[Dataset records]
──────────
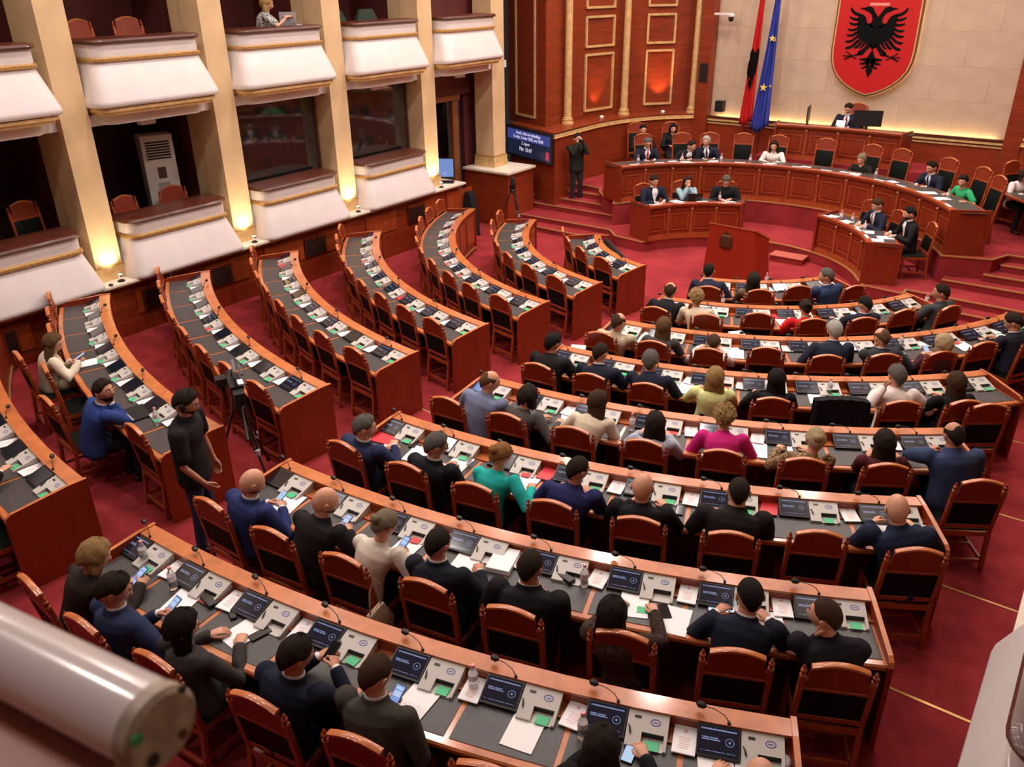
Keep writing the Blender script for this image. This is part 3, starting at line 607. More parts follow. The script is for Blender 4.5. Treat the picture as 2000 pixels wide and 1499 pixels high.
# L block: tucked in; C block: mostly occupied, backs further out.  overrides: (row, seat): (angle offset, radius of the back, turn)
OVR = {('L', 2, 3): (0, 1.16, 8), ('L', 2, 4): (-.5, .95, 0), ('L', 2, 5): (.4, 1.14, 6), ('L', 2, 6): None, ('L', 1, 7): (0, 1.1, 0), ('L', 1, 6): (0, 1.0, 0),
       ('C', 1, 5): (.25, .93, 0), ('C', 3, 6): (-.2, .88, 0), ('C', 6, 3): (0, .86, 0), ('C', 6, 7): (0, .92, 0), ('C', 7, 2): (0, .84, 0), ('C', 7, 5): (0, .90, 0), ('C', 8, 2): (-1.5, .84, 0), ('C', 5, 8): (-3.2, 1.15, -6),
       ('C', 1, 0): (-.15, 1.04, -6), ('C', 1, 1): (-.35, 1.07, -2), ('C', 1, 2): (-.35, 1.05, -3), ('C', 2, 7): (-.42, 1.02, 0), ('C', 2, 4): (-.25, 1.05, 0), ('C', 3, 7): (-.3, 1.02, 0), ('C', 4, 7): (0, 1.3, -4), ('C', 5, 3): None, ('C', 5, 5): (.3, 1.0, 0)}
ADJ = {'C': 1.03, 'L': .72}
for S in 'LC':
    for k in range(1, 9):
        for i in range((NL if S == 'L' else NC)[k-1]):
            ov = OVR.get((S, k, i), (0, ADJ[S]+rnd.uniform(-.015, .015), rnd.uniform(-2, 2)))
            if ov is None: continue
            da, rb, tw = ov; r = R0[k-1]+rb-.26; a = seat_angle(S, k, i)+da; x, y = pol(r, a)
            lab = ('wooden chair with black leather back, ' if S == 'C' else 'empty wooden chair with black leather back, ')+seat_words(S, k, i).replace('seat from the ', 'from the ')
            chair(CH, x, y, fl(k), R_(a+90+tw), lab, ('chairs of the right block, ' if S == 'C' else 'chairs of the left block, ')+ROWN[k-1])
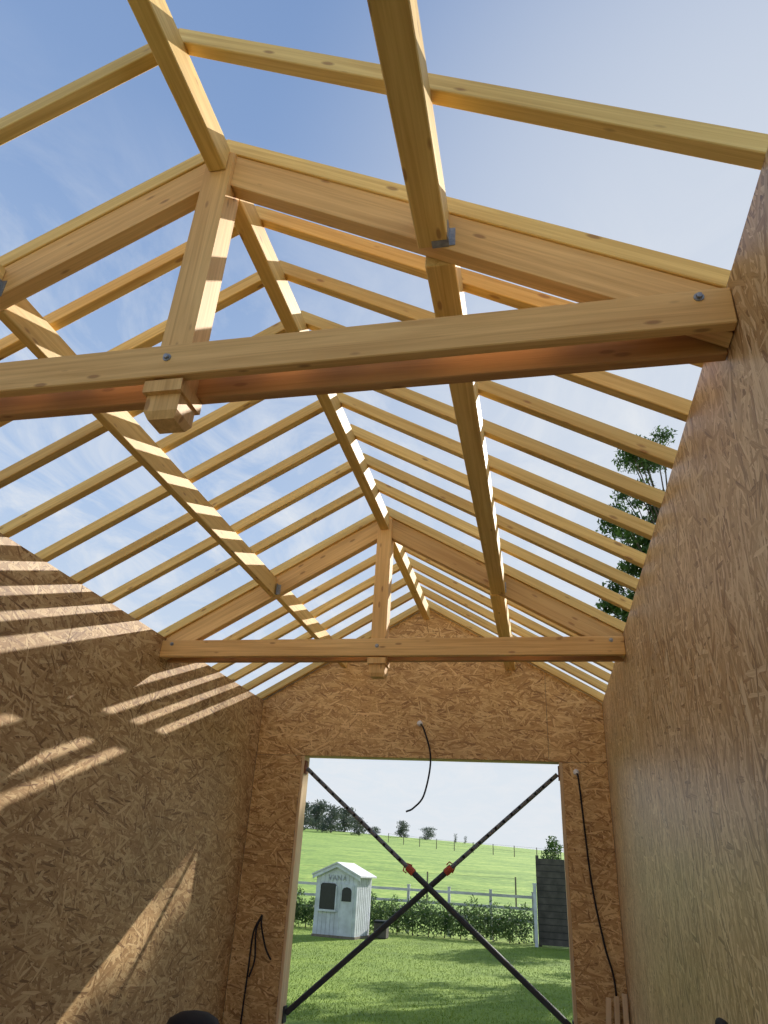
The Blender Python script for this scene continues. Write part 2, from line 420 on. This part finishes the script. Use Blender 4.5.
cable((-1.33, 7.97, 1.5), 'black cable curling down from a hole above the opening', [[(-1.33, 7.98, 1.50), (-1.27, 7.93, 1.42), (-1.19, 7.93, 1.12), (-1.25, 7.93, .76), (-1.36, 7.93, .62), (-1.44, 7.93, .58)]], (-1.33, 7.97, 1.50))
cable((.33, 7.97, 1.03), 'black cable hanging down the board right of the opening', [[(.33, 7.98, 1.03), (.35, 7.94, .9), (.40, 7.95, .04), (.48, 7.95, -.5), (.545, 7.96, -.80), (.548, 7.975, -1.4)]], (.33, 7.97, 1.03))
cable((-2.92, 7.97, -.46), 'black cable looped over a nail left of the opening', [[(-2.92, 7.97, -.46), (-2.98, 7.94, -.62), (-2.99, 7.94, -.95), (-3.0, 7.94, -1.35), (-3.0, 7.94, -1.55)], [(-2.92, 7.97, -.46), (-2.90, 7.93, -.55), (-2.83, 7.93, -.74), (-2.76, 7.93, -.84)], [(-2.92, 7.97, -.46), (-2.95, 7.93, -.6), (-2.93, 7.93, -.85), (-2.97, 7.93, -1.0)]])

# ------------------------------------------------------------------ odds and ends on the floor
for i, (x, zt, xb, w) in enumerate([(.475, -.90, .40, 'leftmost'), (.545, -.885, .49, 'middle'), (.615, -.86, .58, 'rightmost')]):
    o = timber('batten', (xb, 7.60, FL+.004), (x, 7.90, zt), .045, .03, M['lath'], bevel=.002)
    tag(o, '%s of three pale battens leaning in the far right corner' % w, 'batten', 'battens in the far right corner')
b = thing('bin', (-2.58, 5.86, FL), 'round black bin whose domed top just shows at the lower left', 'bin')
MB().tube([(-2.58, 5.86, FL), (-2.58, 5.86, -1.12)], [.15, .19], 24).build('body', M['black'], b, smooth=False)
MB().tube([(-2.58, 5.86, z) for z in (-1.12, -1.08, -1.025, -.990, -.975)], [.20, .20, .175, .11, .02], 24).build('lid', M['black'], b, smooth=True)
t = thing('shovel', (.42, 3.25, FL), 'shovel leaning on the right wall, only its dark grip showing', 'shovel')
MB().tube([(.44, 3.25, -1.3), (.58, 3.3, -.50)], .016, 10).build('shaft', M['lath'], t)
MB().tube(smoothpts([(.58, 3.3, -.5), (.585, 3.24, -.46), (.59, 3.24, -.425), (.59, 3.36, -.425), (.585, 3.36, -.46), (.58, 3.3, -.5)], 4), .013, 8).build('grip', M['black'], t, smooth=True)
MB().poly([(.45, 3.16, -1.33), (.45, 3.34, -1.33), (.42, 3.36, -1.45), (.385, 3.25, -1.598), (.42, 3.14, -1.45), (.43, 3.16, -1.33), (.43, 3.34, -1.33), (.40, 3.36, -1.45), (.375, 3.25, -1.598), (.40, 3.14, -1.45)],
          [(0,1,2,3,4), (9,8,7,6,5), (0,5,6,1), (1,6,7,2), (2,7,8,3), (3,8,9,4), (4,9,5,0)]).build('blade', M['steel'], t)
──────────
■ Given task: Work out how many lines above have the string "script" in them, and give only the number.

■ Task output: 2